The WTO has allowed the EU to levy €3.4 billion (about $4 billion) in tariffs against American exports in response to the Foreign Sales Corporation/Extraterritorial Income (FSC/ETI) subsidy that allows U.S. companies to exclude from federal taxes 15% of their income made from export sales. Some form of this has been on the books for 60 years and already ruled illegal once in 1999, but when changed, ruled illegal again.
Originally these tariffs were to start the first of the year, but the EU pushed them back to March 1 to give Congress time to act. Since the start of the month, a 5% tariff has been applied to a large assortment of goods, and an additional percentage point will be added to the tariff each month until the WTO-allowed limit of 17% is reached.
There are two main proposals in Congress. The Senate version has been active this week (with not so good results), and the House version is still waiting in the wings, looking for more support. House Ways and Means Committee chairman Bill Thomas has said that the effort to repeal the FSC/ETI is "probably going to fall by the wayside." At least one other Congressman has said that it might be best to wait until mid-way though next year. This year alone tariffs are expected to cost $300 billion.
Holding it up is some of the biggest receivers of the FSC/ETI benefit — Microsoft, Boeing, and Catepillar — and none of them expect to be hit by the tariffs. And this is one of the major practical problems with special tax breaks. Once they are handed out, they are hard to wrestle back. Both the House and Senate bills propose to take the revenue gained from the repeal and use it to lower the marginal tax rate of manufacturers from 35% to 32%. This creates situation where companies will lobby to have the definition of manufacturing widened (if a bakery is considered manufacturing, then why not software or fisheries).

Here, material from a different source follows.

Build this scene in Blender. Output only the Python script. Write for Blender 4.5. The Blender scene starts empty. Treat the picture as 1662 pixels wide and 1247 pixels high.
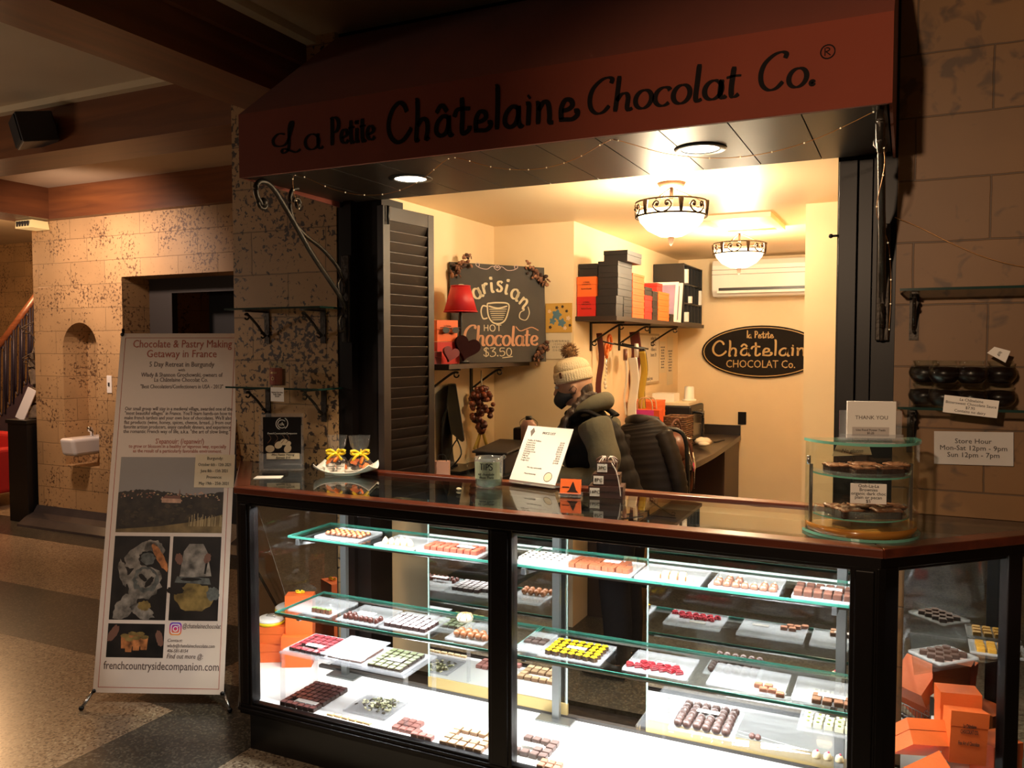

Karl Marx would have instantly recognized this as "the economic and political sway of the bourgeois." The Senate and House bills are shaping up to be one large company against another to see who can draw off the greatest benefits, even at the expense of others. Marx asked "And how does the bourgeoisie get over these crises?" His response is brilliant, if a bit dark, "by paving the way for more extensive and more destructive crises, and by diminishing the means whereby crises are prevented." They create a situation where abuse of their position is even more possible, knowing that when that crumbles, they will again be able to continue their cycle.